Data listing

------------------------------------------------------------

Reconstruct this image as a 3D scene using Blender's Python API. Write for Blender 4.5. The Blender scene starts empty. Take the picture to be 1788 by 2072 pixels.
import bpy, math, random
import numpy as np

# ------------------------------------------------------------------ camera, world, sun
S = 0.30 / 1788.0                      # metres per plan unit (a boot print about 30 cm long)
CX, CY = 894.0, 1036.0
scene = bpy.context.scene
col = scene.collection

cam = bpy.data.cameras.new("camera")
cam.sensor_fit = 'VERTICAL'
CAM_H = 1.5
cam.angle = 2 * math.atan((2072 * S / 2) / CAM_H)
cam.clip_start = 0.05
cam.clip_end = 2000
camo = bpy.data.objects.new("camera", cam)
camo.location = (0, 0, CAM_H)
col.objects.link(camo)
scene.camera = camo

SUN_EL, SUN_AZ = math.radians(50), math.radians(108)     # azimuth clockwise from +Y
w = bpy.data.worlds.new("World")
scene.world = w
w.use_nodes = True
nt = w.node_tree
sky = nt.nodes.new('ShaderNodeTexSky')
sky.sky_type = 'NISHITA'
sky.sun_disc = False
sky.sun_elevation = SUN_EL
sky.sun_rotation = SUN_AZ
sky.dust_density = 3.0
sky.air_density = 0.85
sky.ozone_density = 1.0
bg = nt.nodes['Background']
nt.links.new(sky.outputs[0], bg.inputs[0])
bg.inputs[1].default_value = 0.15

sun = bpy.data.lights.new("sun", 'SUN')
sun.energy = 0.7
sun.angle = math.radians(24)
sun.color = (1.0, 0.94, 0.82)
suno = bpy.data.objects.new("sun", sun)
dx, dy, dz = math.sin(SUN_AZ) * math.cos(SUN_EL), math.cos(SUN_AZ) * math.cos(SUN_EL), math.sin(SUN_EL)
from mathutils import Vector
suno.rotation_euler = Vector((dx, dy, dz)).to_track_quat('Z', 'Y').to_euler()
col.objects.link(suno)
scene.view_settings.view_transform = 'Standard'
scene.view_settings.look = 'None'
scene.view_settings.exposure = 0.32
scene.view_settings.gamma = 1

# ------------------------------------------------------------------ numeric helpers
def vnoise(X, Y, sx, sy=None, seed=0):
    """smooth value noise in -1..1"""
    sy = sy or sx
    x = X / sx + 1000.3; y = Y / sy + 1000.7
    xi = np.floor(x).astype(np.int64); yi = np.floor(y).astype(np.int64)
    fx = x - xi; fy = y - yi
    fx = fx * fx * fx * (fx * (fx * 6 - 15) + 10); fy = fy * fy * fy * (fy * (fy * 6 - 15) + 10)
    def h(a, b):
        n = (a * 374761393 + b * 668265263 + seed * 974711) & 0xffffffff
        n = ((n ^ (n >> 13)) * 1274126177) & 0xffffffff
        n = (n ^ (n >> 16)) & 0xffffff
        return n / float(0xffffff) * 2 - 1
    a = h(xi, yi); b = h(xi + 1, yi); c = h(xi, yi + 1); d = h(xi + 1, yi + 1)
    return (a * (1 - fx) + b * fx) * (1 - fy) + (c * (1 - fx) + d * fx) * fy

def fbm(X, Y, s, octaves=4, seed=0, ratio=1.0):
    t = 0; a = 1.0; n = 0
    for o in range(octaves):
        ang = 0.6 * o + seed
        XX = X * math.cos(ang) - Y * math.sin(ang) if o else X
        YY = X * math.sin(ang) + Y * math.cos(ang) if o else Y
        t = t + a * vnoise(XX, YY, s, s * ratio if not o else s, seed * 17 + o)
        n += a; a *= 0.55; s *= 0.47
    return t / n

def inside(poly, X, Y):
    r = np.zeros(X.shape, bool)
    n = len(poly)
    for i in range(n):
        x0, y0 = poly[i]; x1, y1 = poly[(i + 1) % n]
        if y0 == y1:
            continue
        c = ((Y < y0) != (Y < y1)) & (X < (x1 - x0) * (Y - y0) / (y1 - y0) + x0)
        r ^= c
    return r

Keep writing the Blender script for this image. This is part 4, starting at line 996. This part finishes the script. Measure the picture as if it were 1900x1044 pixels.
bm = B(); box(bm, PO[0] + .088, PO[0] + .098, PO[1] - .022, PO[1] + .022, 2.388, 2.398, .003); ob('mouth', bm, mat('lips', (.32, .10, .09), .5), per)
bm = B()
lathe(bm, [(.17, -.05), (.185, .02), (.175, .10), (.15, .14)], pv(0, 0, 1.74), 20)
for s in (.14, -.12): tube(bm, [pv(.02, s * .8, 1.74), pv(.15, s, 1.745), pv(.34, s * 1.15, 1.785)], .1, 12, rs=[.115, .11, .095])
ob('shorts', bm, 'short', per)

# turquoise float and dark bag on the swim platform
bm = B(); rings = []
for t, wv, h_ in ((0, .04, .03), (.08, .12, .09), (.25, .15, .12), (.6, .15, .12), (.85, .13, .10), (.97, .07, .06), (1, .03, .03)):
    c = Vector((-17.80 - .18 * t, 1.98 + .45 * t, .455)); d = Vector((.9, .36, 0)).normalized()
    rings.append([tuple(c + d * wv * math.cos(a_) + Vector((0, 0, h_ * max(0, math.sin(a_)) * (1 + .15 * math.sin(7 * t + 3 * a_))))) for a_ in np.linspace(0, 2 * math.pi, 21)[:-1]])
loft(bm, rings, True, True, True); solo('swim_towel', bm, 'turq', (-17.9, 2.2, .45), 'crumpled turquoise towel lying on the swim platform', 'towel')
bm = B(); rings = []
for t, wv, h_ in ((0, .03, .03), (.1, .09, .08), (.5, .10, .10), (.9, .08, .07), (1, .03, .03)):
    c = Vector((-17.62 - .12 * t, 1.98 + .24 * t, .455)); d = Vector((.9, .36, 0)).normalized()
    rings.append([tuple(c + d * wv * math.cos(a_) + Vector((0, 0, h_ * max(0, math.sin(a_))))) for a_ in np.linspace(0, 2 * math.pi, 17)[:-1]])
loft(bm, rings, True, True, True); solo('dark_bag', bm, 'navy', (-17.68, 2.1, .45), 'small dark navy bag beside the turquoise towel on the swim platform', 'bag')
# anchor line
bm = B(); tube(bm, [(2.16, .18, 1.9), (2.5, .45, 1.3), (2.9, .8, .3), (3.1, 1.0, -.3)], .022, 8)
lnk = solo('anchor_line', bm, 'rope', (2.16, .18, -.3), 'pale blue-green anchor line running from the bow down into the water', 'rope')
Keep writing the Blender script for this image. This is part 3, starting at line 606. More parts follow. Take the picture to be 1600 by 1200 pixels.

------------------------------------------------------------

**Task brief:**
Transcribe the whole listing with nothing added or left out.

**Exercise output:**
Reconstruct this image as a 3D scene using Blender's Python API. Write for Blender 4.5. The Blender scene starts empty. Take the picture to be 1788 by 2072 pixels.
import bpy, math, random
import numpy as np

# ------------------------------------------------------------------ camera, world, sun
S = 0.30 / 1788.0                      # metres per plan unit (a boot print about 30 cm long)
CX, CY = 894.0, 1036.0
scene = bpy.context.scene
col = scene.collection

cam = bpy.data.cameras.new("camera")
cam.sensor_fit = 'VERTICAL'
CAM_H = 1.5
cam.angle = 2 * math.atan((2072 * S / 2) / CAM_H)
cam.clip_start = 0.05
cam.clip_end = 2000
camo = bpy.data.objects.new("camera", cam)
camo.location = (0, 0, CAM_H)
col.objects.link(camo)
scene.camera = camo

SUN_EL, SUN_AZ = math.radians(50), math.radians(108)     # azimuth clockwise from +Y
w = bpy.data.worlds.new("World")
scene.world = w
w.use_nodes = True
nt = w.node_tree
sky = nt.nodes.new('ShaderNodeTexSky')
sky.sky_type = 'NISHITA'
sky.sun_disc = False
sky.sun_elevation = SUN_EL
sky.sun_rotation = SUN_AZ
sky.dust_density = 3.0
sky.air_density = 0.85
sky.ozone_density = 1.0
bg = nt.nodes['Background']
nt.links.new(sky.outputs[0], bg.inputs[0])
bg.inputs[1].default_value = 0.15

sun = bpy.data.lights.new("sun", 'SUN')
sun.energy = 0.7
sun.angle = math.radians(24)
sun.color = (1.0, 0.94, 0.82)
suno = bpy.data.objects.new("sun", sun)
dx, dy, dz = math.sin(SUN_AZ) * math.cos(SUN_EL), math.cos(SUN_AZ) * math.cos(SUN_EL), math.sin(SUN_EL)
from mathutils import Vector
suno.rotation_euler = Vector((dx, dy, dz)).to_track_quat('Z', 'Y').to_euler()
col.objects.link(suno)
scene.view_settings.view_transform = 'Standard'
scene.view_settings.look = 'None'
scene.view_settings.exposure = 0.32
scene.view_settings.gamma = 1

# ------------------------------------------------------------------ numeric helpers
def vnoise(X, Y, sx, sy=None, seed=0):
    """smooth value noise in -1..1"""
    sy = sy or sx
    x = X / sx + 1000.3; y = Y / sy + 1000.7
    xi = np.floor(x).astype(np.int64); yi = np.floor(y).astype(np.int64)
    fx = x - xi; fy = y - yi
    fx = fx * fx * fx * (fx * (fx * 6 - 15) + 10); fy = fy * fy * fy * (fy * (fy * 6 - 15) + 10)
    def h(a, b):
        n = (a * 374761393 + b * 668265263 + seed * 974711) & 0xffffffff
        n = ((n ^ (n >> 13)) * 1274126177) & 0xffffffff
        n = (n ^ (n >> 16)) & 0xffffff
        return n / float(0xffffff) * 2 - 1
    a = h(xi, yi); b = h(xi + 1, yi); c = h(xi, yi + 1); d = h(xi + 1, yi + 1)
    return (a * (1 - fx) + b * fx) * (1 - fy) + (c * (1 - fx) + d * fx) * fy

def fbm(X, Y, s, octaves=4, seed=0, ratio=1.0):
    t = 0; a = 1.0; n = 0
    for o in range(octaves):
        ang = 0.6 * o + seed
        XX = X * math.cos(ang) - Y * math.sin(ang) if o else X
        YY = X * math.sin(ang) + Y * math.cos(ang) if o else Y
        t = t + a * vnoise(XX, YY, s, s * ratio if not o else s, seed * 17 + o)
        n += a; a *= 0.55; s *= 0.47
    return t / n

def inside(poly, X, Y):
    r = np.zeros(X.shape, bool)
    n = len(poly)
    for i in range(n):
        x0, y0 = poly[i]; x1, y1 = poly[(i + 1) % n]
        if y0 == y1:
            continue
        c = ((Y < y0) != (Y < y1)) & (X < (x1 - x0) * (Y - y0) / (y1 - y0) + x0)
        r ^= c
    return r

Keep writing the Blender script for this image. This is part 4, starting at line 996. This part finishes the script. Measure the picture as if it were 1900x1044 pixels.
bm = B(); box(bm, PO[0] + .088, PO[0] + .098, PO[1] - .022, PO[1] + .022, 2.388, 2.398, .003); ob('mouth', bm, mat('lips', (.32, .10, .09), .5), per)
bm = B()
lathe(bm, [(.17, -.05), (.185, .02), (.175, .10), (.15, .14)], pv(0, 0, 1.74), 20)
for s in (.14, -.12): tube(bm, [pv(.02, s * .8, 1.74), pv(.15, s, 1.745), pv(.34, s * 1.15, 1.785)], .1, 12, rs=[.115, .11, .095])
ob('shorts', bm, 'short', per)

# turquoise float and dark bag on the swim platform
bm = B(); rings = []
for t, wv, h_ in ((0, .04, .03), (.08, .12, .09), (.25, .15, .12), (.6, .15, .12), (.85, .13, .10), (.97, .07, .06), (1, .03, .03)):
    c = Vector((-17.80 - .18 * t, 1.98 + .45 * t, .455)); d = Vector((.9, .36, 0)).normalized()
    rings.append([tuple(c + d * wv * math.cos(a_) + Vector((0, 0, h_ * max(0, math.sin(a_)) * (1 + .15 * math.sin(7 * t + 3 * a_))))) for a_ in np.linspace(0, 2 * math.pi, 21)[:-1]])
loft(bm, rings, True, True, True); solo('swim_towel', bm, 'turq', (-17.9, 2.2, .45), 'crumpled turquoise towel lying on the swim platform', 'towel')
bm = B(); rings = []
for t, wv, h_ in ((0, .03, .03), (.1, .09, .08), (.5, .10, .10), (.9, .08, .07), (1, .03, .03)):
    c = Vector((-17.62 - .12 * t, 1.98 + .24 * t, .455)); d = Vector((.9, .36, 0)).normalized()
    rings.append([tuple(c + d * wv * math.cos(a_) + Vector((0, 0, h_ * max(0, math.sin(a_))))) for a_ in np.linspace(0, 2 * math.pi, 17)[:-1]])
loft(bm, rings, True, True, True); solo('dark_bag', bm, 'navy', (-17.68, 2.1, .45), 'small dark navy bag beside the turquoise towel on the swim platform', 'bag')
# anchor line
bm = B(); tube(bm, [(2.16, .18, 1.9), (2.5, .45, 1.3), (2.9, .8, .3), (3.1, 1.0, -.3)], .022, 8)
lnk = solo('anchor_line', bm, 'rope', (2.16, .18, -.3), 'pale blue-green anchor line running from the bow down into the water', 'rope')
Keep writing the Blender script for this image. This is part 3, starting at line 606. More parts follow. Take the picture to be 1600 by 1200 pixels.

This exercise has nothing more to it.